You probably haven't heard -- or heard of -- The Stratford 4 yet, because they haven't released much and they haven't gotten much exposure. But you need to. Immediately. The San Francisco quartet specializes in an intoxicating variety of deep, dreamy blissful rock that takes its cues from a number of musical sources, most of them English. Their swirling, seductive guitar-rock style sounds deeply influenced by the brilliant, criminally forgotten late '70s U.K. pop-punk band The Only Ones (remembered only for their one hit, "Another Girl Another Planet"). Indeed, those familiar with The Only Ones will probably find Stratford 4 singer Chris's voice a near-dead ringer for that of The Only Ones' rakish frontman Peter Perrett. But the group melds that New Wave pop-punk style with the spaced-out drones and feedback squalls of more recent U.K. pop groups like Ride, Spacemen 3, and Spiritualized.

The results are just terrific: this group has a sound totally unto itself, yet it works according to all the rules of what makes good pop music.
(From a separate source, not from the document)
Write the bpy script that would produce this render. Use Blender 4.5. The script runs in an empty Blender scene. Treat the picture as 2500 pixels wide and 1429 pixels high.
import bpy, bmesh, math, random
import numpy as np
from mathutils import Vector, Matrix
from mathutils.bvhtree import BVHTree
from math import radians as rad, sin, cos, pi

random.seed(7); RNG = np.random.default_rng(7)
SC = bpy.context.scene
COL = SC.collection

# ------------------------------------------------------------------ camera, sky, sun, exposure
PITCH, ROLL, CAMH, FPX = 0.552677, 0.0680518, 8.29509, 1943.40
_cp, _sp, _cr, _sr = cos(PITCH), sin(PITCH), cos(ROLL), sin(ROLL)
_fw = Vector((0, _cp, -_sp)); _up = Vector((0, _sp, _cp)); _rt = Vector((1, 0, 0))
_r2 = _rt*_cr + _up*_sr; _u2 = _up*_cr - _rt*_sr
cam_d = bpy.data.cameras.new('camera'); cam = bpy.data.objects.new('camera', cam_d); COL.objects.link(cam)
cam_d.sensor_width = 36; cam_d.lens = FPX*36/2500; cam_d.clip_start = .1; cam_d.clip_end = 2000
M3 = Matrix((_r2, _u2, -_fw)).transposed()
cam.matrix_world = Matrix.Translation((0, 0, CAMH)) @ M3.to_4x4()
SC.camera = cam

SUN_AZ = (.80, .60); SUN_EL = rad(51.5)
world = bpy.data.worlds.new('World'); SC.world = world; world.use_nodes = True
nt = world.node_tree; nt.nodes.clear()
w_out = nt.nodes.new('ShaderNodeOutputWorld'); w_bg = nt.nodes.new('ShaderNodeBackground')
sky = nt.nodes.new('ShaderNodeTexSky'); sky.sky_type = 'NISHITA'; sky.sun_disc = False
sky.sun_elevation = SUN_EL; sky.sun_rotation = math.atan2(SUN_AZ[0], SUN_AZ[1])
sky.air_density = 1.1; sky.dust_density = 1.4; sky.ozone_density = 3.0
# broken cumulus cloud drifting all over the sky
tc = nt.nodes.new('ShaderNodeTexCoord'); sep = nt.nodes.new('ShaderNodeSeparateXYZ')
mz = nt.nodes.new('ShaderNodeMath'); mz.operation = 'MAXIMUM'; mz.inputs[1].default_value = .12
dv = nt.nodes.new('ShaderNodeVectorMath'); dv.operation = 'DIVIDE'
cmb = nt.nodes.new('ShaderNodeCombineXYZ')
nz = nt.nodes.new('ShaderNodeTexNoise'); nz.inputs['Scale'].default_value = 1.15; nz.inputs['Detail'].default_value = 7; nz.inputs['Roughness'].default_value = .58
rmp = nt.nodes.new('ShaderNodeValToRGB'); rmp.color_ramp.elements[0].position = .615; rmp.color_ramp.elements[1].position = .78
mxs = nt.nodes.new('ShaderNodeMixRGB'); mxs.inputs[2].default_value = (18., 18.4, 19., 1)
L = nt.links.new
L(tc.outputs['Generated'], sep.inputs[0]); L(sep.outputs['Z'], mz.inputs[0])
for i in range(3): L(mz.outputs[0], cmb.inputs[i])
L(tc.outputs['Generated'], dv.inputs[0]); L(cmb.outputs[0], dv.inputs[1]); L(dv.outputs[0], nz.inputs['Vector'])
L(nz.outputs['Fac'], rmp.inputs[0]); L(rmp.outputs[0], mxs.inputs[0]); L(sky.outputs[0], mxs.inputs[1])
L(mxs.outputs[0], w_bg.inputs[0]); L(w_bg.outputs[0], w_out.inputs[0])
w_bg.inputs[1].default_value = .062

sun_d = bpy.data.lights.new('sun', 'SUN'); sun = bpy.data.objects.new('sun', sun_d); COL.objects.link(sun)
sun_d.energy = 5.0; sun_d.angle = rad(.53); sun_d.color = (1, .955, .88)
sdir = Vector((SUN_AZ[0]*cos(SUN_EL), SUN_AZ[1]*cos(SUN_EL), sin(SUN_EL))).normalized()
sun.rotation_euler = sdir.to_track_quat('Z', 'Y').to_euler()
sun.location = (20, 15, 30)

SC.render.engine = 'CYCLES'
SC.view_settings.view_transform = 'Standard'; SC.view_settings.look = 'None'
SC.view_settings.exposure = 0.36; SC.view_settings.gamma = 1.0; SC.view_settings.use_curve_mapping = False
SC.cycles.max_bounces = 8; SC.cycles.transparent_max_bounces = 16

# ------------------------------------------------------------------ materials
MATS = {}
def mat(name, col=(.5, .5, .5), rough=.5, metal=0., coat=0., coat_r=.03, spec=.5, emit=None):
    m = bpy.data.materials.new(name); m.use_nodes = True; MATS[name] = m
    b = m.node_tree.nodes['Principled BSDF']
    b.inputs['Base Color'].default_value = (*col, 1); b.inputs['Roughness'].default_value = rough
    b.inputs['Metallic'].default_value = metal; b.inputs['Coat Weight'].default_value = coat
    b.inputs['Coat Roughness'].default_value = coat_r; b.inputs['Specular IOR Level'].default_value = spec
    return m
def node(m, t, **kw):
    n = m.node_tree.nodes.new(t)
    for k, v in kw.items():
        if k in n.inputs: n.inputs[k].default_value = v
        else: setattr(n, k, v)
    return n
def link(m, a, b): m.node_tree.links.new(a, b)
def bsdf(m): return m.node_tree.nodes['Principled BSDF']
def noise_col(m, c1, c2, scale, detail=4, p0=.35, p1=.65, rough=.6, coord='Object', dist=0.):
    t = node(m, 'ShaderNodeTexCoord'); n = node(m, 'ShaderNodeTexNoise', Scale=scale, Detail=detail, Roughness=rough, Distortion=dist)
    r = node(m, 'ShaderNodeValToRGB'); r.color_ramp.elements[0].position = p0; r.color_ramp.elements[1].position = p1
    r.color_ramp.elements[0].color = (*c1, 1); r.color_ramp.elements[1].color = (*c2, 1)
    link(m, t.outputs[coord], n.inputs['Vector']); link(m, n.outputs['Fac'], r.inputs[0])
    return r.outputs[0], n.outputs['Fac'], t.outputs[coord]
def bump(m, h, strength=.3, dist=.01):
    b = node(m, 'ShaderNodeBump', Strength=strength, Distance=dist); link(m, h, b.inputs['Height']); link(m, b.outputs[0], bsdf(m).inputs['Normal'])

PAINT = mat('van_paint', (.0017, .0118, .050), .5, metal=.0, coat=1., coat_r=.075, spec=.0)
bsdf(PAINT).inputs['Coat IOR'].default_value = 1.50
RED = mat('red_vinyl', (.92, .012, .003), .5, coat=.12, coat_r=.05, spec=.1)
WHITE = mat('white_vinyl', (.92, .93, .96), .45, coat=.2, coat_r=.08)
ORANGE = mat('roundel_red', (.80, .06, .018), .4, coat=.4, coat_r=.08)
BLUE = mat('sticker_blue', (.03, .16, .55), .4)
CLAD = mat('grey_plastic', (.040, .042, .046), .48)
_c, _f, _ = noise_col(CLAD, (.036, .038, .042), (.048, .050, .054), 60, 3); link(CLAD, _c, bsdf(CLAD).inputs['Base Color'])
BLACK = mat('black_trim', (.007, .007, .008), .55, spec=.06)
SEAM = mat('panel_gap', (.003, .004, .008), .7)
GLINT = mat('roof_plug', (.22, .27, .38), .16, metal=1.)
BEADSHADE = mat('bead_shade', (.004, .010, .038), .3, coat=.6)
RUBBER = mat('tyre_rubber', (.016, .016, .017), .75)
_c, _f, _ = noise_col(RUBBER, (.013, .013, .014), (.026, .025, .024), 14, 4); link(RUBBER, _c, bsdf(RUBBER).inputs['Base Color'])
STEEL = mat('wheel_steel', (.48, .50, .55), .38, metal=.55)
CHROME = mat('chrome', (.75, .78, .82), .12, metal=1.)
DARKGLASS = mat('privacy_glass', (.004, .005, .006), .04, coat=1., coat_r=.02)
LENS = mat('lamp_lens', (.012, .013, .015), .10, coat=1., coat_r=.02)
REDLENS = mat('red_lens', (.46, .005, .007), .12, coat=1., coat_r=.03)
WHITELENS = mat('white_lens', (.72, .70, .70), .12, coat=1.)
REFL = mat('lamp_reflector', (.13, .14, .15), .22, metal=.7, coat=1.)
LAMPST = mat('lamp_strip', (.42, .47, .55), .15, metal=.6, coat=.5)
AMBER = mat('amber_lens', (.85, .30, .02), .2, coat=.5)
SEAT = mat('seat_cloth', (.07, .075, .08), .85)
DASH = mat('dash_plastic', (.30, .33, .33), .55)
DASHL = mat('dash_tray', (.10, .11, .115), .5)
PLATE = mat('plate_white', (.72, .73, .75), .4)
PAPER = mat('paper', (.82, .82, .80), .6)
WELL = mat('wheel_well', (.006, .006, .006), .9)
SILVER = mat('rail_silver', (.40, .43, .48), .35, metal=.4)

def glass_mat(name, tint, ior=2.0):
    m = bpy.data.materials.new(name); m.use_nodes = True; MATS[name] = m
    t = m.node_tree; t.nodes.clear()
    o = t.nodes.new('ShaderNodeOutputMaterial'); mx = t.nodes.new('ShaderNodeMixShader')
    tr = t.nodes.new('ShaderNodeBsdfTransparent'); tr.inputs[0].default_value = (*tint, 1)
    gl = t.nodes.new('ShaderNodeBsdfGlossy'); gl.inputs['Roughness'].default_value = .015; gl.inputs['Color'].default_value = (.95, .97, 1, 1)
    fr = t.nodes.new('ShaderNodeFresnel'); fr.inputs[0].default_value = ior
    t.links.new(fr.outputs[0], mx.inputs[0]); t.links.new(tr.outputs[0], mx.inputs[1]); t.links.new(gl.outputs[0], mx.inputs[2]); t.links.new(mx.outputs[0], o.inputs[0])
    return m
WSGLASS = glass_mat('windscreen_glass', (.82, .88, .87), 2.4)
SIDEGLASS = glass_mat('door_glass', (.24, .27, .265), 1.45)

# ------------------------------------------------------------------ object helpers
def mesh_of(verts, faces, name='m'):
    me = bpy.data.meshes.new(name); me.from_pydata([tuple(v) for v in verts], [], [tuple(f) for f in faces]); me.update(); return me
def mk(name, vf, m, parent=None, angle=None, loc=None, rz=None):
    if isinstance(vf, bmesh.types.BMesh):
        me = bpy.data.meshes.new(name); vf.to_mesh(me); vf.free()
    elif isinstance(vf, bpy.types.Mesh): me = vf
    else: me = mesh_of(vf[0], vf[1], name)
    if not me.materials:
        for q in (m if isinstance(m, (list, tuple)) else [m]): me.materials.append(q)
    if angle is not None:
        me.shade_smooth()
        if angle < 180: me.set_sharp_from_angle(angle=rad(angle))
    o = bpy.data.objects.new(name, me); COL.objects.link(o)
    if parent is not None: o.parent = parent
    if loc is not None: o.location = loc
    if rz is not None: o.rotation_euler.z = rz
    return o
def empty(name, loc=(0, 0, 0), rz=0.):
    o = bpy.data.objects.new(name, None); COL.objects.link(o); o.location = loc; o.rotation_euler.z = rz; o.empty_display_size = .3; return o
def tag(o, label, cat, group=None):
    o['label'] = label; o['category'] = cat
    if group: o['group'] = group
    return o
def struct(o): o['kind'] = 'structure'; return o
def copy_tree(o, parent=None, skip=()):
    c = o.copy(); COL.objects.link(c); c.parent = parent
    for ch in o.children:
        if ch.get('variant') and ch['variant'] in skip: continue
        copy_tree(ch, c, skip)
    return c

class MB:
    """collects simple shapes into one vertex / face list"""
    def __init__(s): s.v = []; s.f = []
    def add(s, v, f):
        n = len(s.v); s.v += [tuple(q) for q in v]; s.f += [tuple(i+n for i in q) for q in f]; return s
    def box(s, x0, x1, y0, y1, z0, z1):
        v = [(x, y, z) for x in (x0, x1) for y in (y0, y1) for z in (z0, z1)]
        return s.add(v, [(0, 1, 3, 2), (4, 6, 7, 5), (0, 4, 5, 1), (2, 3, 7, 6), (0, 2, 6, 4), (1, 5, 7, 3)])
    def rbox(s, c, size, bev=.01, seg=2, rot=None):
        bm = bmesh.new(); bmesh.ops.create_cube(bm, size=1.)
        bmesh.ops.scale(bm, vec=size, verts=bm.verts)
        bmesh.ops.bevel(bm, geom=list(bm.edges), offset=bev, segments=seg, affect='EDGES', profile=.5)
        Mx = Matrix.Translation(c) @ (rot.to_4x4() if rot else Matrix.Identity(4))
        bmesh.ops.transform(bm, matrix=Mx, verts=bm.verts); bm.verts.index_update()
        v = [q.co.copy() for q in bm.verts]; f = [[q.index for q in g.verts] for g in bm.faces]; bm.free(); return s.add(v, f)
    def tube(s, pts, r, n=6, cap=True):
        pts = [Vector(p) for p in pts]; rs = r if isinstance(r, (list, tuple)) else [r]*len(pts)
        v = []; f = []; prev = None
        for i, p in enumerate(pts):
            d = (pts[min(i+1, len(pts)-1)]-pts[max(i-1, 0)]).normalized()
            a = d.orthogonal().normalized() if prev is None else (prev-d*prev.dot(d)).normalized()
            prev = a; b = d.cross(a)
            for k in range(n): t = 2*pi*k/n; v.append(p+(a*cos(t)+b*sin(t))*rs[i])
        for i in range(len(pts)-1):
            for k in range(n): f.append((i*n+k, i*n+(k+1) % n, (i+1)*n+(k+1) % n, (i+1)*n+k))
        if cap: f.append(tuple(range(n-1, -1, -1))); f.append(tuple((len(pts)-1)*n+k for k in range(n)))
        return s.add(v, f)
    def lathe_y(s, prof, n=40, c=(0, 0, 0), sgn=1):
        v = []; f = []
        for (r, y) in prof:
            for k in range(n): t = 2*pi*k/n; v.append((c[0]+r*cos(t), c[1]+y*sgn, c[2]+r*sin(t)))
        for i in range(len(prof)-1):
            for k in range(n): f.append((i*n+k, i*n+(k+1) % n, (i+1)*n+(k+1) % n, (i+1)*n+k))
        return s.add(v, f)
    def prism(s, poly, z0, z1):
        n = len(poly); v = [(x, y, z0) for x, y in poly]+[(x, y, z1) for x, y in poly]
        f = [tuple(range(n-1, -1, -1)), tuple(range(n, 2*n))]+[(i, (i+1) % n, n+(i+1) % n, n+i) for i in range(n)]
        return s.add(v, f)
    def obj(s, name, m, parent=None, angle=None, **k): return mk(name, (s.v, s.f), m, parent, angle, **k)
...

Chris and Jake's guitars dance and swirl around one another with sad, reverberating slide parts, chiming repetitive riffs, and occasional sudden bursts of feedback to produce lush, eddying whirlpools of sound. Sheetal's bass is an anchor-solid low-end, while Andrea's drumming offers a steady, energetic backbeat. Occasional organ swells and subtle effects enrich each song.
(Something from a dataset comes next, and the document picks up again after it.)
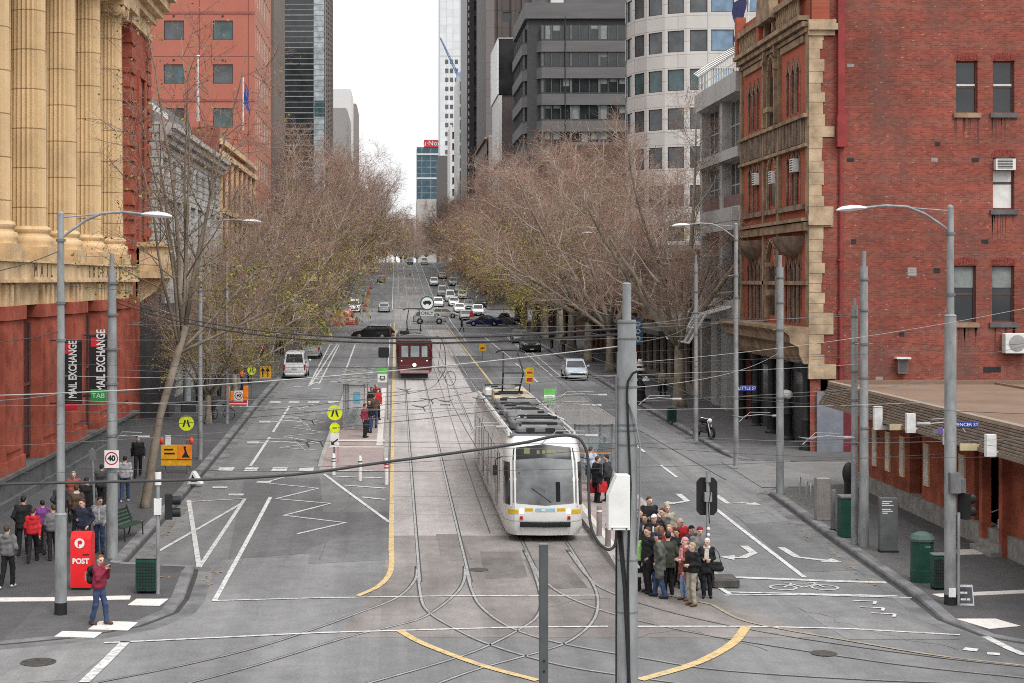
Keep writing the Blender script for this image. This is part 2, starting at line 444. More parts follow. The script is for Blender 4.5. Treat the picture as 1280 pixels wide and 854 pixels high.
def smooth_line(pts,n=8):
 """Catmull-Rom through XY points"""
 P=[Vector((p[0],p[1]))for p in pts];P=[P[0]*2-P[1]]+P+[P[-1]*2-P[-2]];out=[]
 for i in range(1,len(P)-2):
  a,b,c,d=P[i-1:i+3]
  for k in range(n):
   t=k/n
   out.append(.5*((2*b)+(c-a)*t+(2*a-5*b+4*c-d)*t*t+(3*b-3*c+d-a)*t**3))
 out.append(P[-2]);return out
def G2(*px):return[gnd(*p).xy for p in px]
st=[-250,-100,-40]+ys(0,540,2)+[600,800,1500,3000]
vs=[];fs=[];xs_=[-900,-300,-100,-40,-15,0,15,40,100,300,900]
for y in st:
 for x in xs_:vs.append((x,y,gz(y)))
k=len(xs_)
for j in range(len(st)-1):
 for i in range(k-1):fs.append((j*k+i,j*k+i+1,(j+1)*k+i+1,(j+1)*k+i))
mb=MB();mb.add(vs,fs);struct(mb.build('road',M_ROAD,smooth=60))
def interp(tab):
 xa=[t[0]for t in tab];va=[t[1]for t in tab]
 return lambda y:float(np.interp(y,xa,va))
KL=interp([(37.3,-40),(37.7,-9.4),(38.5,-7.7),(39.7,-6.4),(41.3,-5.75),(43,-5.7),(47.3,-5.95),(47.9,-8.25),(60,-8.3),(100,-8.6),(480,-8.8)])
KR=interp([(37.3,24),(37.5,15.2),(38.6,14.25),(40.4,13.85),(43.5,14.05),(63.0,14.8),(64.3,15.6),(65.0,18.)])
KR2=interp([(73.2,18.6),(73.6,16.6),(74.6,15.75),(76,15.6),(102,15.2),(480,15.2)])
EXL=[37.7,38.1,38.5,39.1,39.7,40.5,41.3,43,47.3,47.6,47.9]
EXR=[37.5,38,38.6,39.5,40.4,42,43.5,63,64.3,65,73.6,74,74.6,76]
hL=interp([(37.3,.012),(40,.03),(43.5,.12),(46,.14)])
hR=interp([(37.3,.012),(39.8,.03),(42.5,.12),(44,.14)])
sheet('footpath',-60,KL,37.35,231,hL,M_PATH,6,2.,EXL)
sheet('footpath',-60,KL,261,500,.14,M_PATH,6)
sheet('footpath',KR,70,37.35,65,hR,M_PATH_R,6,1.,EXR)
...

The group's origins can be traced back to a San Francisco band called Triplo, in which Andrea, Sheetal, and Jake played. That group split up in 1998, and a few months later, on Valentine's Day 1999, the trio met singer Chris, and The Stratford Four was born. In August 1999, the group recorded for the first time. The result was a terrific four-song EP, which earned them the notice of the discerning NYC indie label Jetset Records. The quartet then set to work recording some new material and in early 2002, releaased an expanded version of the EP, the appropriately titled The Revolt Against Tired Noises, which features the soaring, high-energy "Hydroplane" (pretty much a perfect pop song). That's all the group has recorded so far, but more is sure to come. The Stratford 4 has nailed a terrific sound that you'll be craving the way a society lady needs her Valium.